Recorded data →
>>
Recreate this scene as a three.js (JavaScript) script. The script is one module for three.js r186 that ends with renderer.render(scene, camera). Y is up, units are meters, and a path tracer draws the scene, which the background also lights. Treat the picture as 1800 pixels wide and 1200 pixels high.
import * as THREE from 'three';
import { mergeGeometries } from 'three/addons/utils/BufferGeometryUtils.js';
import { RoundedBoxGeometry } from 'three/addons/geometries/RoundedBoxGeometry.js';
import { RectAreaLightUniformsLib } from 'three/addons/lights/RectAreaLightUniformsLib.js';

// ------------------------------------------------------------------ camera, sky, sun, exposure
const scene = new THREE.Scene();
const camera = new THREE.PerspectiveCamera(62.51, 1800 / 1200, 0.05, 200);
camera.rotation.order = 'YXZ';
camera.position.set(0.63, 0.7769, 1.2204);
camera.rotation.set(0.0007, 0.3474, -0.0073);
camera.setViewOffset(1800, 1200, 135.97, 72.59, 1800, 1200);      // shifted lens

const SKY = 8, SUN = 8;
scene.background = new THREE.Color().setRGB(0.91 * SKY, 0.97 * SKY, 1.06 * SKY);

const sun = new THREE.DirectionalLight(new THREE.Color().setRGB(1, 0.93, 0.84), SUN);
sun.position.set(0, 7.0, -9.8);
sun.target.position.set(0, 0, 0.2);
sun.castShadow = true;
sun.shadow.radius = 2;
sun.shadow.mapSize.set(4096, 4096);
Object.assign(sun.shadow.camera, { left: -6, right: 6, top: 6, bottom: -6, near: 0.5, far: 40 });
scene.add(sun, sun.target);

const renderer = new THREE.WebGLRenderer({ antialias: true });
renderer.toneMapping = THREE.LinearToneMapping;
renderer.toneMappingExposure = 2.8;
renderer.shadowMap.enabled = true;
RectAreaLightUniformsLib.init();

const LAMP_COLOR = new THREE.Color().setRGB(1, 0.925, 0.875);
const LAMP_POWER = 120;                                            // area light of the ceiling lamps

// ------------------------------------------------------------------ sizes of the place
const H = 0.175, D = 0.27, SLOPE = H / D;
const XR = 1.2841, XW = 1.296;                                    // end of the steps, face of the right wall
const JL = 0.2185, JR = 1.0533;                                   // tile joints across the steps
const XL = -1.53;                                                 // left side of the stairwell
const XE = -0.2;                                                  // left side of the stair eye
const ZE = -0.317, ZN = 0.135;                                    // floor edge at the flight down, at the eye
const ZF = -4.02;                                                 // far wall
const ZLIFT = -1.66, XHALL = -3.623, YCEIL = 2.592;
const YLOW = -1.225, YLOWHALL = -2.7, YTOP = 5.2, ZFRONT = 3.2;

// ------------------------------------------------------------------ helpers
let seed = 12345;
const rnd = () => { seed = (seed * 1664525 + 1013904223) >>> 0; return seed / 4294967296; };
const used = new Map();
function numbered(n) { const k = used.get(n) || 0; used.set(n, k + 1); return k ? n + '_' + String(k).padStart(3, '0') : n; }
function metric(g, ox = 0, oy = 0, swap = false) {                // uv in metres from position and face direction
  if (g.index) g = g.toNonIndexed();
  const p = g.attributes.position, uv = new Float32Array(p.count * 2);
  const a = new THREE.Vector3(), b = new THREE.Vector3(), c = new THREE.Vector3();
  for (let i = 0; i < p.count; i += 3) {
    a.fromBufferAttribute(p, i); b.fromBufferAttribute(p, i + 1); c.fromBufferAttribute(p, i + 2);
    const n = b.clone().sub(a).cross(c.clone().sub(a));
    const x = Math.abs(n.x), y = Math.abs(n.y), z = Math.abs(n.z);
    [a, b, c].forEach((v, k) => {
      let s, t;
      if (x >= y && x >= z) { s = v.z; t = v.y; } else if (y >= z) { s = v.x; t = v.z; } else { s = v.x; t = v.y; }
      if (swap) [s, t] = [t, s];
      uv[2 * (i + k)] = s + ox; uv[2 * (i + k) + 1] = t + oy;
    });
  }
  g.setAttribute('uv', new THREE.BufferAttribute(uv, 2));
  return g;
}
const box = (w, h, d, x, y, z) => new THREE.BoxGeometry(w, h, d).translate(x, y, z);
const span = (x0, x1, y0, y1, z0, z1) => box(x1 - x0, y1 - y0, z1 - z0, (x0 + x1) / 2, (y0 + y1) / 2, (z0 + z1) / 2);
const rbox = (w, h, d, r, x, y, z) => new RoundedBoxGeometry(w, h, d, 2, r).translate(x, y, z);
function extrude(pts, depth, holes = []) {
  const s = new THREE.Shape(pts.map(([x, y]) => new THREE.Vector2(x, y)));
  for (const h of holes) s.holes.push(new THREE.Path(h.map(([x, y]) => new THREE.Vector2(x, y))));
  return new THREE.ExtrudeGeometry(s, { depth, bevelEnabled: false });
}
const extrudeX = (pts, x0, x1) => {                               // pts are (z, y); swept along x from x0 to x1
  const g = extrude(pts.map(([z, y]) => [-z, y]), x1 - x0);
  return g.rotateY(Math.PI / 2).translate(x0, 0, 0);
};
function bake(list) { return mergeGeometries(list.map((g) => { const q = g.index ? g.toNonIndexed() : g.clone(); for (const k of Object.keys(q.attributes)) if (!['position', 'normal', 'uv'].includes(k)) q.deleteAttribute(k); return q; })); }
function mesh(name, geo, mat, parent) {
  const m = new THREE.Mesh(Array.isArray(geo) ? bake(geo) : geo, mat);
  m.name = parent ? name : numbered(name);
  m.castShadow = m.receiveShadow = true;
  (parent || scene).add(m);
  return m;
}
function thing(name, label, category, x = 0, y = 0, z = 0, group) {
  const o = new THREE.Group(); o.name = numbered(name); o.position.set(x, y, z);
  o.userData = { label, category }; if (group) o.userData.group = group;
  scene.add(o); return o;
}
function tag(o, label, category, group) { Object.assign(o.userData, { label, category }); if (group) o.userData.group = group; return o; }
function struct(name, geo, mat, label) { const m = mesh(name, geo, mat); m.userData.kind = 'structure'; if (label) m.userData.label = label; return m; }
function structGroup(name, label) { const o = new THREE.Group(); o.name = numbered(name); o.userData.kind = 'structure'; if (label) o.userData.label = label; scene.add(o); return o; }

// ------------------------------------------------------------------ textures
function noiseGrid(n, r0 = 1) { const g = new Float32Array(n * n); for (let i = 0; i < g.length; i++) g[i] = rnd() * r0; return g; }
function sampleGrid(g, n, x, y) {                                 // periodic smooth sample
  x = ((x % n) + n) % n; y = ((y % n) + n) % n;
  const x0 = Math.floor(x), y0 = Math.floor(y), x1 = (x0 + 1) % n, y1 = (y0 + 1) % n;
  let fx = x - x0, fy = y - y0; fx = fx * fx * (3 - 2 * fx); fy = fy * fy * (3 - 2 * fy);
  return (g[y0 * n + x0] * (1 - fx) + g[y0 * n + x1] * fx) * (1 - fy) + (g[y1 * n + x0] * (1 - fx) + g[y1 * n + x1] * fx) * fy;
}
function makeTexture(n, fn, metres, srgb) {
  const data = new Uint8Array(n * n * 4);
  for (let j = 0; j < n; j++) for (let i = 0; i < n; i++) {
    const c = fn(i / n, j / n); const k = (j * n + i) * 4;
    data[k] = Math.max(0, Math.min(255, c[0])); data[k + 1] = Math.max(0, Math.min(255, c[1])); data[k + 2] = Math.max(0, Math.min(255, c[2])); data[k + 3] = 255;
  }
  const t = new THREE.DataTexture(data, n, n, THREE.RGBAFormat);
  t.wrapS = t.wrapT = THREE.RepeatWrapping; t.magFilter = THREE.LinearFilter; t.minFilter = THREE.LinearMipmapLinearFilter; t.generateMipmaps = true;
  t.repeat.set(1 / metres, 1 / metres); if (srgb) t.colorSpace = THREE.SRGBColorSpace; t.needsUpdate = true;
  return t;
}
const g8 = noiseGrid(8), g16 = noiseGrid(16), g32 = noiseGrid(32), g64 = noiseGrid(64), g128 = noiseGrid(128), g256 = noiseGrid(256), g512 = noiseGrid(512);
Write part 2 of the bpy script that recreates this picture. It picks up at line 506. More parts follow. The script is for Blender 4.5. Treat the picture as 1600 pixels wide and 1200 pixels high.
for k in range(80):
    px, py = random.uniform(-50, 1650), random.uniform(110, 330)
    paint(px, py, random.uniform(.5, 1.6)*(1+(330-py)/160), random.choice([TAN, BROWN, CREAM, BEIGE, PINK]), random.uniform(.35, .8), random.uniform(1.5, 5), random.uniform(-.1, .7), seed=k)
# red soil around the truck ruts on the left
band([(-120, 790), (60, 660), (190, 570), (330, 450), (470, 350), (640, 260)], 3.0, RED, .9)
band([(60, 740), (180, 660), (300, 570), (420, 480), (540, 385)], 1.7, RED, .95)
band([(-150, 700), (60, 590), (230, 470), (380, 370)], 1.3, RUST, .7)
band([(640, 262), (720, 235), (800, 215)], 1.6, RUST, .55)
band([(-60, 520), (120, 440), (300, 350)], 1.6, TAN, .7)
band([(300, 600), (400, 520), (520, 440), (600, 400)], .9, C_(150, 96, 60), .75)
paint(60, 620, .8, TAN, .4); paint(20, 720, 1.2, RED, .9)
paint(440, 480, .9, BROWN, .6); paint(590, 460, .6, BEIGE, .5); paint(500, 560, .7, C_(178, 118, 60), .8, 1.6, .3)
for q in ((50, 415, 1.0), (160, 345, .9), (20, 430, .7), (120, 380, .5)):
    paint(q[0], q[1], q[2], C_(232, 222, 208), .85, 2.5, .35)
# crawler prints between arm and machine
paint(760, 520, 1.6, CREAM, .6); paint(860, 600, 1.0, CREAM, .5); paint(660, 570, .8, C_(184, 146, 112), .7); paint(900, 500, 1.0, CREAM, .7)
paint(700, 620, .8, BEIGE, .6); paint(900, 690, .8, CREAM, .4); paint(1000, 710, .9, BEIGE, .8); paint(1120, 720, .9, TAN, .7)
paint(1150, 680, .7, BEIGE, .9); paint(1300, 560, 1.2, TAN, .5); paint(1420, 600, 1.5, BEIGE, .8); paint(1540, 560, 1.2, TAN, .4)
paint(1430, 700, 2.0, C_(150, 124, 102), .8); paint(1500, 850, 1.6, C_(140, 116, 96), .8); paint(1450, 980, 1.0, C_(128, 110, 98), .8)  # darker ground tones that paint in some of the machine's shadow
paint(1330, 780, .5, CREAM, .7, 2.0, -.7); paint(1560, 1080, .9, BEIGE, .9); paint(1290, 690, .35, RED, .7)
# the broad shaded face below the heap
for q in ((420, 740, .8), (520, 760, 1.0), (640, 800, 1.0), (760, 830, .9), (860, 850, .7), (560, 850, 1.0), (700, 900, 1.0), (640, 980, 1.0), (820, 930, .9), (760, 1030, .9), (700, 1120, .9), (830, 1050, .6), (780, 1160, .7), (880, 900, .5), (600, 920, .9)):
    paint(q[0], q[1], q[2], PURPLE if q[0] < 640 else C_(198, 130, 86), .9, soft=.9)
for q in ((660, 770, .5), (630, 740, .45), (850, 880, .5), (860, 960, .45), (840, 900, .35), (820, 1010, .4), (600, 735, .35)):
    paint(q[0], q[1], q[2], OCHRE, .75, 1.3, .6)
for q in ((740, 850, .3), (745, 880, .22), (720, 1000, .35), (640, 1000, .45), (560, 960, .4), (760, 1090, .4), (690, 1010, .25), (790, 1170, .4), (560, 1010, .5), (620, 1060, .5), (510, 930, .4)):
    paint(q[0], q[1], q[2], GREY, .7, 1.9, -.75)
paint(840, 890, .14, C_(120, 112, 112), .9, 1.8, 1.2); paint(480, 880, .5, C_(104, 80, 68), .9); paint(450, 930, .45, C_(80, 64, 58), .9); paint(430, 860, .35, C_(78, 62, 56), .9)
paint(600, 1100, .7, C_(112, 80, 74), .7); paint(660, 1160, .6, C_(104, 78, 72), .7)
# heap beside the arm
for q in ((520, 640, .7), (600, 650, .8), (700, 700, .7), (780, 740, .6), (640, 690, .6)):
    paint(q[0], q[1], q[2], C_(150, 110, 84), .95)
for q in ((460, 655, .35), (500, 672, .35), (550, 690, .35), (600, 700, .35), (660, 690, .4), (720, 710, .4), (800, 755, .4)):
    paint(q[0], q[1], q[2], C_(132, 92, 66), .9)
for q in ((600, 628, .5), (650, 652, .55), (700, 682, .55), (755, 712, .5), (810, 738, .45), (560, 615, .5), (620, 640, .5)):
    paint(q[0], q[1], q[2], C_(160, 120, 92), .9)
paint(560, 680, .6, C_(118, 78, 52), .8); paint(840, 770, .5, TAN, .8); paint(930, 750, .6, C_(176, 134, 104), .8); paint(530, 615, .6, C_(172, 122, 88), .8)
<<
Short exercise →
Where a line of the records above holds the word "lights", copy that line.

Final result →
Recreate this scene as a three.js (JavaScript) script. The script is one module for three.js r186 that ends with renderer.render(scene, camera). Y is up, units are meters, and a path tracer draws the scene, which the background also lights. Treat the picture as 1800 pixels wide and 1200 pixels high.
import { RectAreaLightUniformsLib } from 'three/addons/lights/RectAreaLightUniformsLib.js';